Toutefois, en refusant de légiférer sur l’audition libre, le législateur n’a bien sûr pas supprimé la faculté d’entendre un suspect en dehors du cadre de la garde à vue. À l’heure actuelle, d’après les chiffres qui nous sont communiqués, on considère qu’environ un tiers des personnes suspectes sont entendues sous le régime de la garde à vue, contre deux tiers dans le cadre de cette « audition libre », soit un peu moins de 800 000 auditions chaque année.
En l’absence de dispositions légales, les enquêteurs entendent donc les suspects dans le cadre d’une audition libre de la même manière que les témoins. Or le suspect n’est pas un témoin ! J’aperçois ici des personnes qui voient très bien ce que je veux dire…
Un témoin, c’est quelqu’un « à l’encontre de qui il n’y a aucune raison plausible de penser qu’il a commis une infraction ». C’est, par exemple, une personne qui se trouve sur le bord d’une route où un accident se produit. Ce peut d’ailleurs être la victime elle-même !
Le suspect, lui, peut être confronté à une accusation en matière pénale, et ses déclarations peuvent contribuer à nourrir le dossier qui sera soumis à l’instruction puis à la juridiction de jugement.
En outre, les témoins font l’objet d’un certain nombre de dispositions spécifiques. Ils ne peuvent pas être placés en garde à vue. Ils peuvent être entendus soit librement, soit en étant retenu, mais alors pendant quatre heures au plus.
Dans des décisions de novembre 2011 et de juin 2012, le Conseil constitutionnel, qui s’était penché sur le sujet, a jugé qu’une personne suspecte ne pouvait pas être entendue librement par la police sans avoir été informée de la nature et de la qualification de l’infraction qu’on lui reproche ainsi que de son droit de quitter à tout moment les locaux de police ou de gendarmerie.
Il était donc temps de clarifier les choses dans la loi.
En créant un régime de l’audition libre incluant une notification des droits, le projet de loi va permettre, enfin, dirai-je, de bien marquer la différence entre l’audition du suspect et l’audition du témoin. Il faut s’en féliciter.
Le témoin ne pourra pas être entendu plus de quatre heures et il ne pourra pas être considéré comme suspect sans être entendu dans le cadre d’une audition libre, ce qui entraînera la notification de ses droits. Dans ce cadre, il pourra garder le silence, comme un gardé à vue, ou, à tout moment, partir librement.
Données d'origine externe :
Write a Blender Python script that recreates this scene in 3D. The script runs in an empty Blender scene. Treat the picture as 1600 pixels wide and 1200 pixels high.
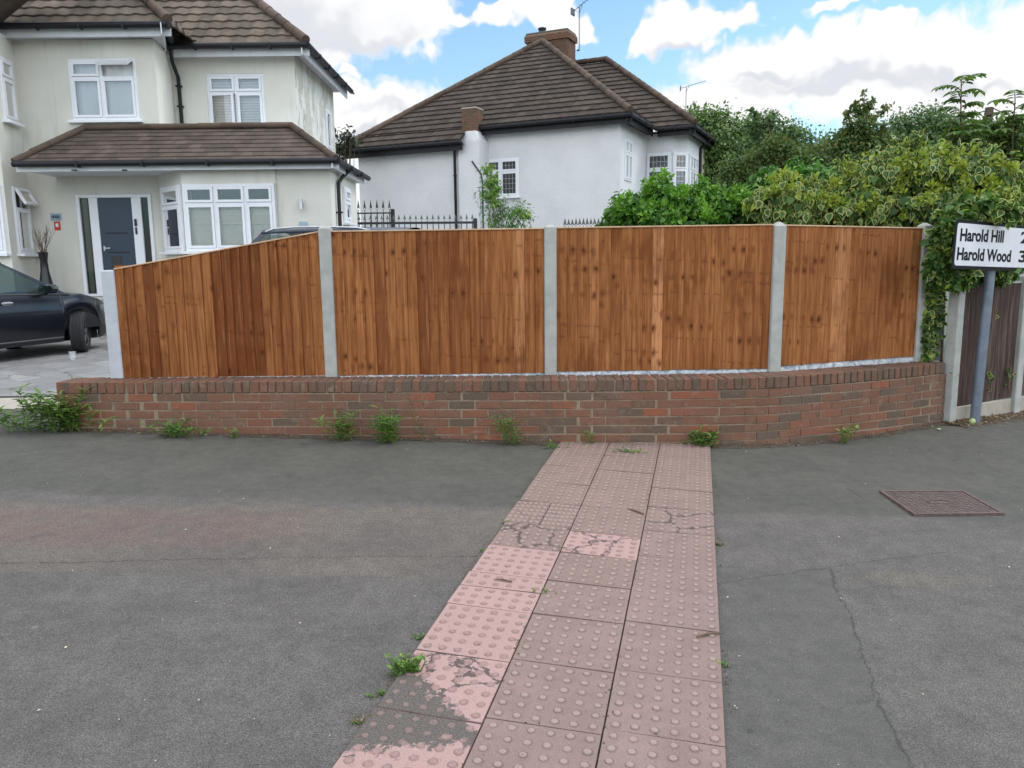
import bpy, math, random
import numpy as np
from mathutils import Vector, Matrix
random.seed(7); RNG = np.random.default_rng(11)
rad = math.radians
# ------------------------------------------------------------------ camera
F, CX, CY, H = 1215.0, 800.0, 600.0, 1.70
_d = np.array([86, 7700, F]); _d = _d/np.linalg.norm(_d)
_U = -_d
_z = np.array([0, 0, 1.0]); _Y = _z-_U*(_z@_U); _Y /= np.linalg.norm(_Y)
_X = np.cross(_Y, _U)
def ray(px, py):
    v = np.array([(px-CX)/F, (py-CY)/F, 1.0]); return np.array([v@_X, v@_Y, v@_U])
def at(px, py, Y):                     # the point of the line of sight at depth Y
    r = ray(px, py); return Vector(r*(Y/r[1])+np.array([0, 0, H]))
def atz(px, py, z):                    # the point of the line of sight at height z
    r = ray(px, py); return Vector(r*((z-H)/r[2])+np.array([0, 0, H]))
PA, PB, PC = -0.028, 0.0275, -0.054    # pavement plane
def gz(x, y): return PA*x+PB*y+PC
def atg(px, py):
    r = ray(px, py); t = (gz(0, 0)-H)/(r[2]-PA*r[0]-PB*r[1]); return Vector(r*t+np.array([0, 0, H]))

S = bpy.context.scene
COL = S.collection
cam = bpy.data.objects.new('camera', bpy.data.cameras.new('camera')); COL.objects.link(cam)
R = np.array([[_X[0], -_X[1], -_X[2]], [_Y[0], -_Y[1], -_Y[2]], [_U[0], -_U[1], -_U[2]]])
M4 = Matrix.Identity(4)
for i in range(3):
    for j in range(3): M4[i][j] = float(R[i][j])
M4[2][3] = H
cam.matrix_world = M4
cam.data.sensor_width = 36; cam.data.lens = F*36/1600; cam.data.clip_end = 3000; cam.data.clip_start = 0.05
S.camera = cam
S.view_settings.view_transform = 'Standard'; S.view_settings.look = 'None'
S.view_settings.gamma = 1; S.view_settings.use_curve_mapping = False
S.view_settings.exposure = 0.08
S.render.engine = 'CYCLES'
S.cycles.max_bounces = 5; S.cycles.diffuse_bounces = 3; S.cycles.transparent_max_bounces = 12
S.cycles.use_denoising = True
# ------------------------------------------------------------------ sun
SUN_AZ, SUN_EL = rad(78), rad(52)      # to the right of the view, high
sun = bpy.data.objects.new('sun', bpy.data.lights.new('sun', 'SUN')); COL.objects.link(sun)
sd = Vector((math.sin(SUN_AZ)*math.cos(SUN_EL), math.cos(SUN_AZ)*math.cos(SUN_EL), math.sin(SUN_EL)))
sun.rotation_euler = (-sd).to_track_quat('-Z', 'Y').to_euler()
sun.location = (0, 0, 30)
sun.data.energy = 1.1; sun.data.angle = rad(18); sun.data.color = (1, 0.96, 0.9)
# ------------------------------------------------------------------ node helper
class NT:
    def __init__(s, tree): s.t = tree; s.n = tree.nodes; s.l = tree.links
    def node(s, typ, **kw):
        n = s.n.new(typ)
        for k, v in kw.items(): setattr(n, k, v)
        return n
    def put(s, sock, v):
        if isinstance(v, bpy.types.NodeSocket): s.l.new(v, sock)
        elif v is not None:
            if isinstance(v, (tuple, list)) and len(v) == 3 and sock.type == 'RGBA': v = (*v, 1)
            sock.default_value = v
    def m(s, op, a, b=None, c=None, clamp=False):
        n = s.node('ShaderNodeMath', operation=op, use_clamp=clamp)
        s.put(n.inputs[0], a)
        if b is not None: s.put(n.inputs[1], b)
        if c is not None: s.put(n.inputs[2], c)
        return n.outputs[0]
    def v(s, op, a, b=None, out=0):
        n = s.node('ShaderNodeVectorMath', operation=op); s.put(n.inputs[0], a)
        if b is not None:
            if op == 'SCALE': s.put(n.inputs[3], b)
            else: s.put(n.inputs[1], b)
        return n.outputs['Value'] if out == 'v' else n.outputs[0]
    def noise(s, vec, scale, detail=3, rough=0.5, out='Fac', dist=0, dim='3D'):
        n = s.node('ShaderNodeTexNoise', noise_dimensions=dim); s.put(n.inputs['Vector'], vec)
        n.inputs['Scale'].default_value = scale; n.inputs['Detail'].default_value = detail
        n.inputs['Roughness'].default_value = rough; n.inputs['Distortion'].default_value = dist
        return n.outputs[out]
    def voro(s, vec, scale, feature='F1', out='Distance', rnd=1):
        n = s.node('ShaderNodeTexVoronoi', feature=feature); s.put(n.inputs['Vector'], vec)
        n.inputs['Scale'].default_value = scale; n.inputs['Randomness'].default_value = rnd
        return n.outputs[out]
    def mix(s, f, a, b, blend='MIX'):
        n = s.node('ShaderNodeMix', data_type='RGBA', blend_type=blend)
        s.put(n.inputs[0], f); s.put(n.inputs[6], a); s.put(n.inputs[7], b); return n.outputs[2]
    def step(s, x, a, b):              # smoothstep a..b -> 0..1
        n = s.node('ShaderNodeMapRange', interpolation_type='SMOOTHSTEP')
        s.put(n.inputs[0], x); s.put(n.inputs[1], a); s.put(n.inputs[2], b); return n.outputs[0]
    def map(s, x, a, b, c, d):
        n = s.node('ShaderNodeMapRange'); s.put(n.inputs[0], x)
        for i, q in enumerate((a, b, c, d)): s.put(n.inputs[i+1], q)
        return n.outputs[0]
    def xyz(s, x, y, z):
        n = s.node('ShaderNodeCombineXYZ')
        for i, q in enumerate((x, y, z)): s.put(n.inputs[i], q)
        return n.outputs[0]
    def sep(s, v):
        n = s.node('ShaderNodeSeparateXYZ'); s.put(n.inputs[0], v); return n.outputs
    def attr(s, name, out='Fac'):
        n = s.node('ShaderNodeAttribute', attribute_name=name); return n.outputs[out]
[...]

S’il souhaite partir, deux hypothèses sont envisageables : soit on le laisse partir parce que l’on considère, même si c’est un suspect en puissance, que la procédure n’ira peut-être pas à son terme ou que, de toute façon, son départ n’emporte pas de graves conséquences – d’autant qu’il peut s’agir d’une infraction d’ordre contraventionnel – et qu’on le convoquera simplement devant le tribunal ; soit on juge préférable de ne pas le laisser partir et on transforme la procédure d’audition libre en procédure de garde à vue.
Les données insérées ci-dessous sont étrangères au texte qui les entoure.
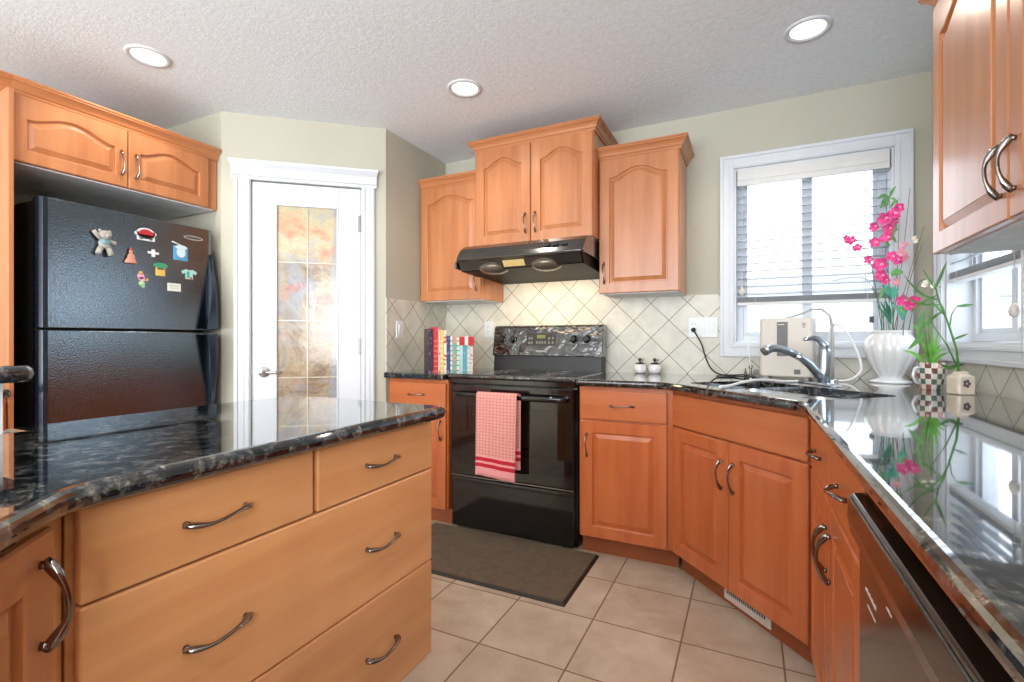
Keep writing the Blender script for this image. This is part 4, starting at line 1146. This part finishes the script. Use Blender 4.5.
# faucet
FB = Vector((0.300, 2.550)); fdir = Vector((-0.240, -0.100)); fa = math.atan2(fdir.y, fdir.x)
r = thing('faucet', 'brushed metal pull-out kitchen faucet with lever, behind the sink', 'faucet', (FB.x, FB.y, CT), fa)
b = MB(); b.lathe([(0.030, 0), (0.030, 0.005), (0.024, 0.010), (0.0235, 0.03)], 24, cap1=False)
b.tube([(0, 0, 0.0), (-0.001, 0, 0.06), (-0.004, 0, 0.11), (-0.006, 0, 0.150), (-0.002, 0, 0.178)], [0.0245, 0.0245, 0.025, 0.0245, 0.020], 20)
b.build('body', M['faucet'], r, smooth=True)
b = MB(); b.tube([(-0.006, 0, 0.150), (-0.002, 0, 0.182), (0.018, 0, 0.203), (0.046, 0, 0.210), (0.072, 0, 0.206), (0.084, 0, 0.200)], [0.0235, 0.021, 0.016, 0.012, 0.010, 0.007], 16, flat=(1.0, 0.95)); b.build('lever', M['faucet'], r, smooth=True)
b = MB(); b.tube([(0.004, 0, 0.022), (0.032, 0, 0.060), (0.062, 0, 0.094), (0.098, 0, 0.122), (0.12, 0, 0.134)], [0.019, 0.0185, 0.018, 0.0165, 0.0165], 18); sp_ = b.build('spout', M['faucet'], r, smooth=True)
b = MB(); b.tube([(0.122, 0, 0.1355), (0.155, 0, 0.151), (0.19, 0, 0.162), (0.222, 0, 0.164), (0.24, 0, 0.160), (0.254, 0, 0.150)], [0.0165, 0.016, 0.0165, 0.018, 0.0215, 0.0225], 18); b.build('spray_head', M['faucet'], sp_, smooth=True)
b = MB(); b.tube([(0.254, 0, 0.150), (0.262, 0, 0.145)], [0.020, 0.018], 18); b.build('aerator', M['dark_grey'], sp_, smooth=True)
b = MB(); b.prism(rrect(0, 0, 0.028, 0.11, 0.027, 5), 0, 0.005); b.build('deck_plate', M['faucet'], r, bevel=0.002)

# vase
VX, VY = 0.600, 2.830
r = thing('vase', 'white fluted ceramic vase holding the pink flowers', 'vase', (VX, VY, CT))
def flute(a, z): return 0.87*(1 + (0.075*abs(math.sin(a*6))**0.7-0.05 if 0.03 < z < 0.225 else 0))
vp = [(0.0, 0.0), (0.092, 0.0), (0.095, 0.006), (0.088, 0.013), (0.060, 0.020), (0.052, 0.028), (0.060, 0.038), (0.080, 0.068), (0.100, 0.110), (0.114, 0.155), (0.117, 0.185), (0.108, 0.215), (0.090, 0.236), (0.082, 0.246), (0.088, 0.256), (0.090, 0.262), (0.082, 0.264), (0.074, 0.256), (0.076, 0.235), (0.095, 0.19), (0.07, 0.08), (0.0, 0.05)]
vp = [(r_, z_*0.93) for r_, z_ in vp]
b = MB(); b.lathe(vp, 96, mod=flute); b.build('body', M['ceramic'], r, smooth=True)

RX, FXx = Vector((math.cos(math.radians(26)), math.sin(math.radians(26)), 0)), Vector((-math.sin(math.radians(26)), math.cos(math.radians(26)), 0))
def off(base, a, d, z): return base + RX*a + FXx*d + Vector((0, 0, z))
def petal_flower(b, c, r_, nrm, n=5, cup=0.35, mi=0):
    nrm = Vector(nrm).normalized(); a = nrm.cross(Vector((0, 0, 1)))
    if a.length < 0.1: a = Vector((1, 0, 0))
    a.normalize(); t = nrm.cross(a)
    c = Vector(c); ph = random.uniform(0, 6)
    for k in range(n):
        th = ph+2*PI*k/n
        d = a*math.cos(th)+t*math.sin(th); s_ = a*-math.sin(th)+t*math.cos(th)
        w_ = r_*0.42
        p = [c, c+d*r_*0.35+s_*w_*0.8+nrm*r_*cup*0.3, c+d*r_*0.75+s_*w_+nrm*r_*cup, c+d*r_*1.05+nrm*r_*cup*0.9, c+d*r_*0.75-s_*w_+nrm*r_*cup, c+d*r_*0.35-s_*w_*0.8+nrm*r_*cup*0.3]
        mid = c+d*r_*0.6+nrm*r_*cup*0.35
        vs = [b.bm.verts.new(q) for q in p]; m_ = b.bm.verts.new(mid)
        for i in range(6):
            f = b.bm.faces.new((vs[i], vs[(i+1) % 6], m_)); f.material_index = mi
def leaf_blade(b, p0, p1, wd, sag=0.0, fold=0.25, n=7, side=None):
    p0 = Vector(p0); p1 = Vector(p1); d = p1-p0
    s_ = side or d.cross(FXx).normalized()
    s_ = Vector(s_).normalized(); nrm = d.cross(s_).normalized()
    L = []; Rr = []; Mm = []
    for i in range(n+1):
        t = i/n
        c = p0+d*t+Vector((0, 0, -sag*t*t))+Vector((0, 0, sag*0.6*math.sin(PI*t)))
        q = wd*(math.sin(PI*min(1, t*0.92+0.08))**0.8)
        if i == n: q = wd*0.03
        L.append(b.bm.verts.new(c+s_*q+nrm*q*fold)); Rr.append(b.bm.verts.new(c-s_*q+nrm*q*fold)); Mm.append(b.bm.verts.new(c))
    for i in range(n):
        b.bm.faces.new((L[i], L[i+1], Mm[i+1], Mm[i])); b.bm.faces.new((Mm[i], Mm[i+1], Rr[i+1], Rr[i]))
    for f in b.bm.faces: f.smooth = True
PXM = 2.29/485.0
VB = Vector((VX, VY, 1.155))            # about the vase mouth
def vpx(px, py, d=0.0):
    k = PXM*(1+d/2.29)
    return VB + RX*((px-890)*k) + FXx*d + Vector((0, 0, (333-py)*k)) - Vector((0, 0, 0)) 
def spray(name, label, stem_pts, blossoms, leaves, mat, leafmat, cat='flower', group='artificial flower stems in the white vase', rad=0.0022, br=0.026):
    base = stem_pts[0]
    r = thing(name, label, cat, tuple(base), 0, group)
    def loc(p): return Vector(p)-Vector(base)
    P = [loc(p) for p in stem_pts]; out = []
    for i in range(len(P)-1):
        p0 = P[max(i-1, 0)]; p1 = P[i]; p2 = P[i+1]; p3 = P[min(i+2, len(P)-1)]
        for k in range(5):
            t = k/5; out.append(0.5*((2*p1)+(p2-p0)*t+(2*p0-5*p1+4*p2-p3)*t*t+(3*p1-p0-3*p2+p3)*t**3))
    out.append(P[-1])
    b = MB(); b.tube(out, [rad*(1-0.5*i/len(out)) for i in range(len(out))], 6); b.build('stem', M['twig'] if leafmat is None else M['leaf_dark'], r, smooth=True)
    for (p, s_) in blossoms:
        b = MB(); petal_flower(b, loc(p), br*s_, (-0.35*1+random.uniform(-.4, .4), -0.9, random.uniform(-.3, .35)), 5)
        fl = b.build('blossom', M[mat], r)
        b = MB(); b.sphere(tuple(loc(p)+Vector((0.004, -0.010, 0))), 0.006*s_, 8, 6); b.build('flower_centre', M['yellow'] if mat != 'pink' else M['pink_pale'], fl, smooth=True)
    for (a, c, wd) in leaves:
        b = MB(); leaf_blade(b, loc(a), loc(c), wd, 0.01); b.build('leaf', M[leafmat or 'leaf'], r)
    return r
inv = lambda dx, d=0: Vector((VX, VY, 1.02)) + RX*dx + FXx*d
spray('pink_orchid_stem', 'tall spray with the highest cluster of magenta blossoms', [inv(-0.01, -0.02), vpx(884, 320, -.02), vpx(878, 285, -.03), vpx(879, 250, -.04), vpx(888, 215, -.04), vpx(893, 200, -.03)],
      [(vpx(876, 221, -.05), 1.15), (vpx(885, 216, -.05), 1.1), (vpx(891, 210, -.04), 0.9), (vpx(880, 231, -.05), 1.0), (vpx(876, 240, -.06), 1.0), (vpx(866, 245, -.05), 0.95), (vpx(867, 229, -.04), 0.85), (vpx(889, 224, -.03), 0.8)],
      [(vpx(886, 236, -.03), vpx(893, 229, -.03), .008), (vpx(884, 240, -.03), vpx(893, 243, -.02), .010), (vpx(888, 205), vpx(882, 200), .016), (vpx(889, 201), vpx(880, 205), .014)], 'pink', 'leaf')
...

En outre, en reconnaissant à ce suspect libre un certain nombre de droits, le texte répond aux objections qu’avaient conduit à soulever les dispositions proposées par le Gouvernement en 2011.
Ainsi, la personne suspectée de n’importe quelle infraction, y compris les moins graves, ne pourra plus être entendue par la police ou la gendarmerie sans avoir été informé au préalable, soit dans la convocation écrite, ainsi que l’a prévu la commission en adoptant un amendement que je lui ai soumis, soit oralement, à son arrivée dans les locaux de police ou de gendarmerie, de ce qui lui est reproché, de son droit de partir à tout moment, de son droit d’être assisté par un interprète, de son droit de se taire, de son droit de bénéficier d’une consultation juridique dans un point d’accès au droit et, s’agissant uniquement des personnes suspectées d’avoir commis un crime ou un délit puni d’une peine d’emprisonnement, donc dans les cas les plus graves, de son droit d’être assisté par un avocat.
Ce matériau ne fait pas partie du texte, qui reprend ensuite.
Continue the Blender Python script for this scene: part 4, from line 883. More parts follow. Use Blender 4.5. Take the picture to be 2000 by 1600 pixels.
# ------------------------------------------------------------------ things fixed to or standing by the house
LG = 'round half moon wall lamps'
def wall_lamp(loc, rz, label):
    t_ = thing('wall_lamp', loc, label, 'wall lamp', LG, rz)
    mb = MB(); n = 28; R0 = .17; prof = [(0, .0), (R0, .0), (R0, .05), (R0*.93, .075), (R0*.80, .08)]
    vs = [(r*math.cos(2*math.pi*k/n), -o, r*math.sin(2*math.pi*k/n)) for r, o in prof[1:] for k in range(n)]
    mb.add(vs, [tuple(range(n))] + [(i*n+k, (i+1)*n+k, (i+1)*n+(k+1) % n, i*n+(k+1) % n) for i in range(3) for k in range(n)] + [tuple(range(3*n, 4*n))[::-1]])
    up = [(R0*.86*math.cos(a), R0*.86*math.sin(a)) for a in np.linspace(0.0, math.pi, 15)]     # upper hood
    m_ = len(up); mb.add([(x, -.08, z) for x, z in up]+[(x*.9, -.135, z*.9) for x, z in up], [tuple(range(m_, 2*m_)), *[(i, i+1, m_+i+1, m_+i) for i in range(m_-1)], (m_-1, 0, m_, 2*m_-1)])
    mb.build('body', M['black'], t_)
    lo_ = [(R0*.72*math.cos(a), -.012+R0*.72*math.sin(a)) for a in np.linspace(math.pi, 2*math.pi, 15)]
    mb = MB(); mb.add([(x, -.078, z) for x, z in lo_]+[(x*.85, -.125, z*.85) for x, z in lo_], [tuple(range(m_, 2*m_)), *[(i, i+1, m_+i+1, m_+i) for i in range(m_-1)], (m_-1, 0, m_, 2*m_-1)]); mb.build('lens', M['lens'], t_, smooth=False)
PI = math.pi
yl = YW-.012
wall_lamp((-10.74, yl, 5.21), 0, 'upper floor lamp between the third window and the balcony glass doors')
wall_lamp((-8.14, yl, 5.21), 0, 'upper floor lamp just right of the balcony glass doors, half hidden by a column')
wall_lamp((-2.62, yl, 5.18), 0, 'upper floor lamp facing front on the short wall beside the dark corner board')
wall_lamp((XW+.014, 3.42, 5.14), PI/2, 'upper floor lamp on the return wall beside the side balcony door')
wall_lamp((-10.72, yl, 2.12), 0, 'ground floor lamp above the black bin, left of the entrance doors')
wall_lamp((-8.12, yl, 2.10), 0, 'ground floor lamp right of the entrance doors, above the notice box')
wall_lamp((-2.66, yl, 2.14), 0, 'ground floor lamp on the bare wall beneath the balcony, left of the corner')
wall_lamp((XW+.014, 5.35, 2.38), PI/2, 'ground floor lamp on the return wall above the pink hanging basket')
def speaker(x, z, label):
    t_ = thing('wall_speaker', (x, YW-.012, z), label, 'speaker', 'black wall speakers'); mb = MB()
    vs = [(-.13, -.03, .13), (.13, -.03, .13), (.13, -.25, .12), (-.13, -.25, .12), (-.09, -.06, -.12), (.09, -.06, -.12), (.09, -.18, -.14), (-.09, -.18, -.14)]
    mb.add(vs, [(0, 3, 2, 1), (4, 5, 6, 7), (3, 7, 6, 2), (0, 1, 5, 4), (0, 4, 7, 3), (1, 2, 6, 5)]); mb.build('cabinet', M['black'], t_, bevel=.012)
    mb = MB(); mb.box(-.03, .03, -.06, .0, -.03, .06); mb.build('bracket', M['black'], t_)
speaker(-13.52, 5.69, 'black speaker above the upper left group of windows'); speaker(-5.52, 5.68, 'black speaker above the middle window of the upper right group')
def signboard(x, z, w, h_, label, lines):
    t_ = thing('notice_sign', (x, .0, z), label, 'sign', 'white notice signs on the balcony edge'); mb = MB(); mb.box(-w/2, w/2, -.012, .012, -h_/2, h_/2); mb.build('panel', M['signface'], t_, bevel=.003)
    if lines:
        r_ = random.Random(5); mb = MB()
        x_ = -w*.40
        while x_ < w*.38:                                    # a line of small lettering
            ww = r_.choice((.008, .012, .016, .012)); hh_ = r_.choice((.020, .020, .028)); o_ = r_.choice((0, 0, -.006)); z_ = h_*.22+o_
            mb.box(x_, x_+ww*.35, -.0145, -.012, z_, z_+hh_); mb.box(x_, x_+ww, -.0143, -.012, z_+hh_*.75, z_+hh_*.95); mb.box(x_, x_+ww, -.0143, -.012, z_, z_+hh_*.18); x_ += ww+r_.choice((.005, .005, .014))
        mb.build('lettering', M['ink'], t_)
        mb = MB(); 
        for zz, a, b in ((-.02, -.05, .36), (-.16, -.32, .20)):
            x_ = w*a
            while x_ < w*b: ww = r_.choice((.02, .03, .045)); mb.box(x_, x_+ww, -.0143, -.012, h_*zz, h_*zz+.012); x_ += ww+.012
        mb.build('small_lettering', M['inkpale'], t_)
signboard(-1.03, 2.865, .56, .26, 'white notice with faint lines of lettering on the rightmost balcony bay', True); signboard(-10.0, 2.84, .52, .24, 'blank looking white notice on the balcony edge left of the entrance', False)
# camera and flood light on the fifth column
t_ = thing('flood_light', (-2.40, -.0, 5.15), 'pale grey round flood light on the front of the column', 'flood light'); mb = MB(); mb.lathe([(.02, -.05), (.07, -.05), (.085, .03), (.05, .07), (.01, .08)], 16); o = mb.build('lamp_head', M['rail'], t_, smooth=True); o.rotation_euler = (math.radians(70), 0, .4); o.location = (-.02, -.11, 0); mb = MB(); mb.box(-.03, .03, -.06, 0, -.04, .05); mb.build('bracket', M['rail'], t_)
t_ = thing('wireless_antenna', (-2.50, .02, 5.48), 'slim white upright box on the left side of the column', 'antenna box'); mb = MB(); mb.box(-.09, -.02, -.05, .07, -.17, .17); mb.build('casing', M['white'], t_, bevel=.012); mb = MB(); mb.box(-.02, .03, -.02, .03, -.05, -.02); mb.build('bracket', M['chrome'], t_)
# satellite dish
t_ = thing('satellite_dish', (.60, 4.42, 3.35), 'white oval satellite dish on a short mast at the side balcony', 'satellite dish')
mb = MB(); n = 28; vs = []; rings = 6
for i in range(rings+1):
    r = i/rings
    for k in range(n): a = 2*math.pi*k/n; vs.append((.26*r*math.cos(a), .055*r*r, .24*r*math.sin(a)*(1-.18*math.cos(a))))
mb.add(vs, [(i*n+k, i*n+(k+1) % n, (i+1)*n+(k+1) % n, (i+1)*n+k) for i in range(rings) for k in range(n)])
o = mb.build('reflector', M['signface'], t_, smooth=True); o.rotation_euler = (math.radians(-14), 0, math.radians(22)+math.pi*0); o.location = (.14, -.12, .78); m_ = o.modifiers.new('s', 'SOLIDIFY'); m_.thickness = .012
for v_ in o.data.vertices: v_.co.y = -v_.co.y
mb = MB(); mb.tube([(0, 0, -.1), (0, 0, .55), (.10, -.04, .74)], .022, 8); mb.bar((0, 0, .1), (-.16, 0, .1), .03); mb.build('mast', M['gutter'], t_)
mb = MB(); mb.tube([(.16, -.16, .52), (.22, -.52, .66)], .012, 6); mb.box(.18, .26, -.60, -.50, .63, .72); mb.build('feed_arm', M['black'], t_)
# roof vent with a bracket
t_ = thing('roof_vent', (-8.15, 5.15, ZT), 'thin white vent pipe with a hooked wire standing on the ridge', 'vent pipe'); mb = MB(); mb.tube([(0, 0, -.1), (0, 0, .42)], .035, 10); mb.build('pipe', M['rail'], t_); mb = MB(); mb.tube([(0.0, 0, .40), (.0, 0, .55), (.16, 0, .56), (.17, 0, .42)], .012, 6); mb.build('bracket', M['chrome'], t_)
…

Il peut évidemment y avoir quelque chose d’un peu saugrenu à prévoir un droit à bénéficier d’une consultation juridique, car cela signifie que l’intéressé pourra, par exemple, se rendre à la maison du droit la plus proche, éventuellement au chef-lieu du département, si elle est ouverte. Et si elle ne l’est pas, quand reviendra-t-il ?
Du point de vue des principes, ces dispositions sont très bienvenues. Elles vont dans le sens d’un meilleur respect des droits de la défense dans le cadre de l’enquête préliminaire ou de l’enquête de flagrance. Elles vont également sécuriser les procédures éventuellement engagées par la suite, dès lors que les déclarations recueillies l’auront été en présence de l’avocat de la personne, le cas échéant durant l’audition libre.
Cependant, ne nous leurrons pas : dans la pratique, ces dispositions vont représenter une charge très lourde pour les services de police et de gendarmerie. L’étude d’impact évalue à trente minutes le temps nécessaire à la notification des droits, mais c’est sans compter toutes les hypothèses dans lesquelles l’audition devra être retardée ou reportée, pour permettre l’arrivée de l’avocat, pour laisser le temps à la personne concernée de se rendre à la maison du droit la plus proche…
Nous avons entendu l’ensemble des syndicats de police et de commissaires. Certains policiers affirment que l’entrée en vigueur de ces nouvelles dispositions les incitera peut-être à placer plus de personnes en garde à vue, pour plus de sécurité.